After yesterday’s devastating Supreme Court judgement slamming Boris Johnson’s suspension of Parliament as unlawful and overturning the prorogation, I headed back to Westminster last night for today’s session of Parliament.  We are expecting statements from the Prime Minister following the judgement, and from other Ministers Operation Yellowhammer and future business (as well as the Thomas Cook collapse and Iran).

Having expressed my opposition to the prorogation and helped to organise the huge rally against it in Barker’s Pool, I’m delighted that the Supreme Court has backed the right of Parliament to hold the Government to account and ruled the suspension unlawful. We will be challenging Boris Johnson on his actions and on the comments from the clique running the Government on the decision of the Court. Nobody can be above the law and seeking to undermine its authority is dangerous to our democracy.

Parliament will now be focussed on ensuring that the law we passed to avert a damaging ‘no deal’ Brexit is respected by the Government, and that Johnson seeks an extension to Article 50 if he is unable to secure a deal approved by Parliament. I set out my concerns about leaving the EU without a deal in this article in Sheffield Star and, as the clock ticks down to 31 October, it must be our central priority.

Johnson’s action in suspending Parliament and his duplicity over negotiations with the EU (on which I challenged him at PMQs) underline his unfitness to be Prime Minister and, after the Supreme Court judgement, he should resign.

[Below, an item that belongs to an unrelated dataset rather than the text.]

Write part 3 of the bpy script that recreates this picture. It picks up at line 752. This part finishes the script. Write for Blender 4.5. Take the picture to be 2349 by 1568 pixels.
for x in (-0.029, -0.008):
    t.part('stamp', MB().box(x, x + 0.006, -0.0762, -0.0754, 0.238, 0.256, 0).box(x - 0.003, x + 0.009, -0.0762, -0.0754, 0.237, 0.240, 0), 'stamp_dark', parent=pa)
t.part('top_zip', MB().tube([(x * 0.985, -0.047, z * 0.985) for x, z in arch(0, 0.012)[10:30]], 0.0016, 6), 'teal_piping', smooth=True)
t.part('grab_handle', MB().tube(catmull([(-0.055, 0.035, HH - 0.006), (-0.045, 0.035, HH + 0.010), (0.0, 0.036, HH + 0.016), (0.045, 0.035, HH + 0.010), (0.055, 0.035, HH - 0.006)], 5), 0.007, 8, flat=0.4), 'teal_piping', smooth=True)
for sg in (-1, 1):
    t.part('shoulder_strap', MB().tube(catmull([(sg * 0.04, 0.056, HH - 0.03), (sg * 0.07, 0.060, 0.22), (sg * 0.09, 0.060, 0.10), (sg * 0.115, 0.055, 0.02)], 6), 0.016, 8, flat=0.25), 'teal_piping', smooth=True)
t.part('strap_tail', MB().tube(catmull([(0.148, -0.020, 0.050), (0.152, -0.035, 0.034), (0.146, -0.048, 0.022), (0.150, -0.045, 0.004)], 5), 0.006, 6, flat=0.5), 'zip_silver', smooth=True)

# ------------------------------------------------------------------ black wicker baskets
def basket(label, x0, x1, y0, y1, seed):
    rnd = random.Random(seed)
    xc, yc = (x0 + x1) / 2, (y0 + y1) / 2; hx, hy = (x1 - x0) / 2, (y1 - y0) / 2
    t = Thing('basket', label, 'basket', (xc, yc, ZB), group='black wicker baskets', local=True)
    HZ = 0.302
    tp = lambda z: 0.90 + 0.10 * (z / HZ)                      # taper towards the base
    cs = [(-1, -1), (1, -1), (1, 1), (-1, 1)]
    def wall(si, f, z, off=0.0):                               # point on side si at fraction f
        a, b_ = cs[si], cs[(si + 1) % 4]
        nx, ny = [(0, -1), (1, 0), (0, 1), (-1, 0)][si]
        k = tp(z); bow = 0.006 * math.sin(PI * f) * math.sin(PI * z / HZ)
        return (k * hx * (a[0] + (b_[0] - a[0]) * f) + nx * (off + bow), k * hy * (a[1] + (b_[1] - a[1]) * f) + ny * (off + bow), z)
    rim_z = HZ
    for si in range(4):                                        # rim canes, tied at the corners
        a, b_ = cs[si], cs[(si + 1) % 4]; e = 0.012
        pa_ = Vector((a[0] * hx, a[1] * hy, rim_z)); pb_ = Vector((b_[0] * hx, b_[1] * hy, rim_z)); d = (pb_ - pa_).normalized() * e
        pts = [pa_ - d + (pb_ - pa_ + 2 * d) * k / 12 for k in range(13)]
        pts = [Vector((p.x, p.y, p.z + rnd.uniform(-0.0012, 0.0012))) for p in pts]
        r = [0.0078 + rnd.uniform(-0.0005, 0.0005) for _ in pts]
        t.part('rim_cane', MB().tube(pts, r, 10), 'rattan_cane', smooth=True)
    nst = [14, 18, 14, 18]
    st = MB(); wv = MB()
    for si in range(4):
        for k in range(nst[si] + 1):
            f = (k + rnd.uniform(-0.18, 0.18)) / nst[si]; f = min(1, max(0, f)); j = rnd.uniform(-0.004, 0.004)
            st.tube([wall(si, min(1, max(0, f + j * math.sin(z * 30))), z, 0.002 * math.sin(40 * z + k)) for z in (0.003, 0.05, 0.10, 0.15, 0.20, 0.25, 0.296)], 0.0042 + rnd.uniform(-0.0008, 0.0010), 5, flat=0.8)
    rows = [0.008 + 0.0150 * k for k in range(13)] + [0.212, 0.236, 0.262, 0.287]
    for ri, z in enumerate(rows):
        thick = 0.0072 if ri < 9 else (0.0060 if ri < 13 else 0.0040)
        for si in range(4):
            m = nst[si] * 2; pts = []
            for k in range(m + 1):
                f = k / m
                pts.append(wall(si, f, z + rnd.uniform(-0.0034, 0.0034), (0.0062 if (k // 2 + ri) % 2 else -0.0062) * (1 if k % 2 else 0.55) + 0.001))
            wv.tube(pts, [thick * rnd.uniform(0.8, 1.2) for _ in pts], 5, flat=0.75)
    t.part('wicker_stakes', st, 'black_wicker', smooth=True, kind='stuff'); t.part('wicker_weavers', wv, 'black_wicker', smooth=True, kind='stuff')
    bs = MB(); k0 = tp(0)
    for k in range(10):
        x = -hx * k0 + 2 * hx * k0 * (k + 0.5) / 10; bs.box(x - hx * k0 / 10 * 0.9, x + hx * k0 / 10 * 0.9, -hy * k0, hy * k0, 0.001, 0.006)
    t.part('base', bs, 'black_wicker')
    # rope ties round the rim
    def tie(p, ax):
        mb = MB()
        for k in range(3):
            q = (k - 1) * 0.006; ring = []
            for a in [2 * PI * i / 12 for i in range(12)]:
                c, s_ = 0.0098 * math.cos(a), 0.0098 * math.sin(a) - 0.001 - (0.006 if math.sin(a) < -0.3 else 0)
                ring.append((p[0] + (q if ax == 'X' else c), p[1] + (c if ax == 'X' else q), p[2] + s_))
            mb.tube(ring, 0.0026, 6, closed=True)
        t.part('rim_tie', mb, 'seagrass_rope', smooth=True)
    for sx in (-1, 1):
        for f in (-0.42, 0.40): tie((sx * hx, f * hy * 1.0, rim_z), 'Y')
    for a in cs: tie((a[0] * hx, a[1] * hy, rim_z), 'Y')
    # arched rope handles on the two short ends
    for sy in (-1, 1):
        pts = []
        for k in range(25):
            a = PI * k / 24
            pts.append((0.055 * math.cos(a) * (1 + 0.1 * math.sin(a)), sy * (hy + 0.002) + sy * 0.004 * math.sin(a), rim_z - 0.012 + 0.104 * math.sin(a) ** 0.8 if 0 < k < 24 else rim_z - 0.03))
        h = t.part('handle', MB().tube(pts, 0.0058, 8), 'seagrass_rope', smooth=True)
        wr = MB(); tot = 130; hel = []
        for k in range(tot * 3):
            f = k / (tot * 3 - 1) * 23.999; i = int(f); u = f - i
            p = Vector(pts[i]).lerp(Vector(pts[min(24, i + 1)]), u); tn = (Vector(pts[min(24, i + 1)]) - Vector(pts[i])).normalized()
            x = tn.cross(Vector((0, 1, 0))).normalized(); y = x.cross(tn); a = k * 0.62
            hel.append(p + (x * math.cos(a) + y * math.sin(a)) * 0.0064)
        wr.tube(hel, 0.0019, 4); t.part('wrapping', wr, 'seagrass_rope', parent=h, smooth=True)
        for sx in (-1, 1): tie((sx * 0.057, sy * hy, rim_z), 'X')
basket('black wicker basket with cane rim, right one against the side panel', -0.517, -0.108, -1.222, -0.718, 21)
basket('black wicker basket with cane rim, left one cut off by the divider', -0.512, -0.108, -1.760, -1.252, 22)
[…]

But we will not play into his hands by tabling a motion of ‘no confidence’, risking a premature General Election enabling him to crash the country out of the EU. Instead we will continue to work across parties to resolve the Brexit paralysis.

I returned to Westminster yesterday from Labour’s Conference in Brighton which reaffirmed our policy of seeking a further referendum on Brexit – giving a clear choice between a credible leave option and remaining in the EU (as I set out from our front bench in March). I was disappointed that our conference didn’t commit at this stage to how Labour would campaign in that referendum, but my view is clear.

I campaigned to remain in the EU in 2016 because I believed that it was right for our country and the continent we share. That remains the case today. A referendum must offer people a sensible choice, but as many of my colleagues have said, there is no better deal than the one we have now. So, whenever the opportunity comes, I will campaign to remain.